En la propuesta de Azpiroz, tan importante como los sonidos son los silencios. Los instrumentos se escucharon con exquisita nitidez (y eso que en el Condestable no requirieron de ninguna sonorización especial, al igual que prescindieron también de cualquier iluminación adicional a la que ofrece la propia sala). Todo fluyó con pasmosa y envidiable naturalidad: la de tres músicos tocando con tranquilidad y calma, algo que, en la delirante velocidad de los tiempos que vivimos, donde todo va tan rápido que parece que no hay tiempo para degustar nada, constituye una propuesta disruptiva en sí misma. Fue un lujo, desde luego, poder hacer un paréntesis entre las prisas y el ruido cotidiano y disfrutar de las dulces melodías de Azpiroz y de los leves y chispeantes redobles de Arancegui, bien acentuados por el ritmo grave que imprimía Neira. El trío tocaba de memoria, relajado, sin apenas mirarse entre ellos; cada uno en su papel, dejándose espacio unos a otros y construyendo entre los tres un oasis bello y elegante.

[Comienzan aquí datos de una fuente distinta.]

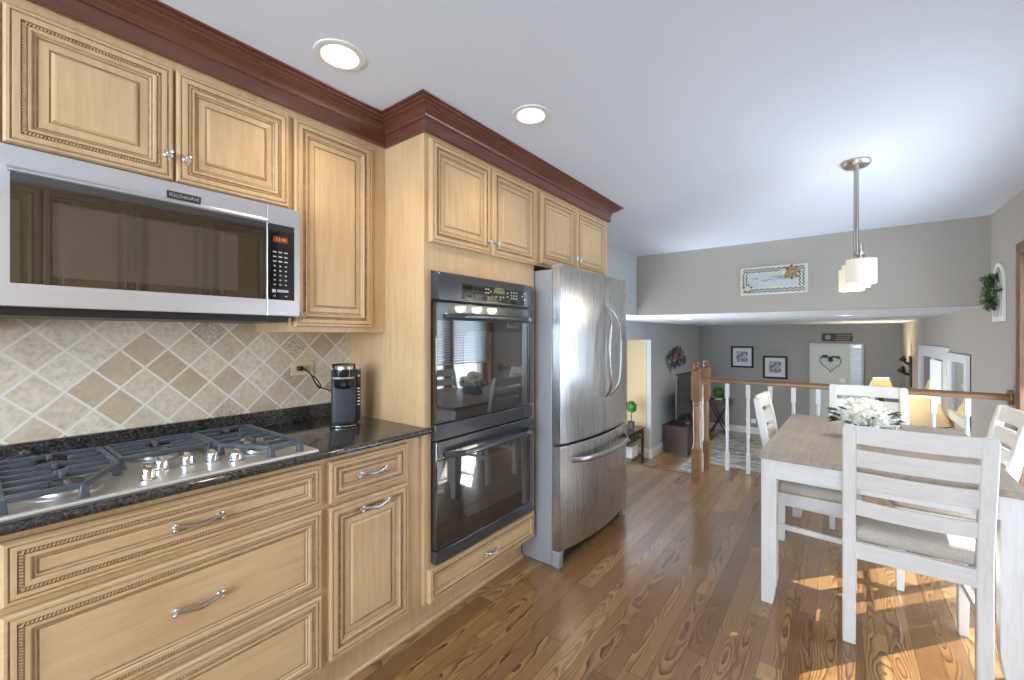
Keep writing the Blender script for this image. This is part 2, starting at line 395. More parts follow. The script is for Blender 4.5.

Como había advertido al inicio, la actuación se desarrolló sin interrupciones. Once canciones del tirón, una detrás de otra. Solo música, sin introducciones ni explicaciones. Ahí sonaron Neguko ibaia, Elkartasun Doinua o Sahara eusten. El público permaneció en completo silencio, atento y en estado meditabundo, y es que la situación invitaba a la contemplación. Fue al extinguirse las últimas notas de Ekilibrista cuando los músicos se levantaron y la sala, abarrotada, prorrumpió en aplausos. Todavía hubo tiempo para un par de propinas: Garai Onak, de su anterior álbum (Islak), y una versión del pianista sudafricano Abdulah Ibrahim.